Borg, S. 2003. Teacher cognition in language teaching: A review of research on what language teachers think, know, believe, and do. Language Teaching 36(2). 81-109.

Clark, C. and P. Peterson. 1986. Teacher's thought processes. Handbook of research on teaching. M. C. Wittrock. New York: Macmillan. 255-299.

Finnegan, D. 2013. Geography of knowledge: Oxford Bibliographies.

Shavelson, R. 1973. What is the basic teaching skill? Journal of Teacher Education 24. 144-151.

Shulman, L. 1987. Knowledge and teaching: Foundations of the new reform. Harvard Educational Review 57(1). 1-22.

Woods, D. 1996. Teacher cognition and language teaching. New York: Cambridge University Press.

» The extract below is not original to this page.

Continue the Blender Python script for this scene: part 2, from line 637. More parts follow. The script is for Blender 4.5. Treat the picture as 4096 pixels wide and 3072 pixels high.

Laura Dubcovsky was a lecturer and supervisor in the Teacher Education Program from The School of Education at the University of California, Davis. She has a Master’s in Education and a PhD in Spanish linguistics with special emphasis on second language acquisition. Her areas of interest combine the fields of language and bilingual education. She is dedicated to the preparation of prospective bilingual Spanish/English teachers, especially on the use of Spanish for educational purposes. She collaborates as a reviewer with the Linguistic list serve and bilingual associations, as interpreter in parent/teachers conferences and at the school district, and as translator for outreach programs in museums and school sites, building home/school connections . She has taught a course that addresses Communicative and Academic Spanish needed in a bilingual classroom for more than ten years. She also published the article, Functions of the verb decir (''to say'') in the incipient academic Spanish writing of bilingual children. Functions of Language, 15(2), 257-280 (2008) and the chapter, “ Desde California. Acerca de la narración en ámbitos bilingües” In ¿Cómo aprendemos y cómo enseñamos la narración oral? (2015). Rosario, Homo Sapiens:127- 133.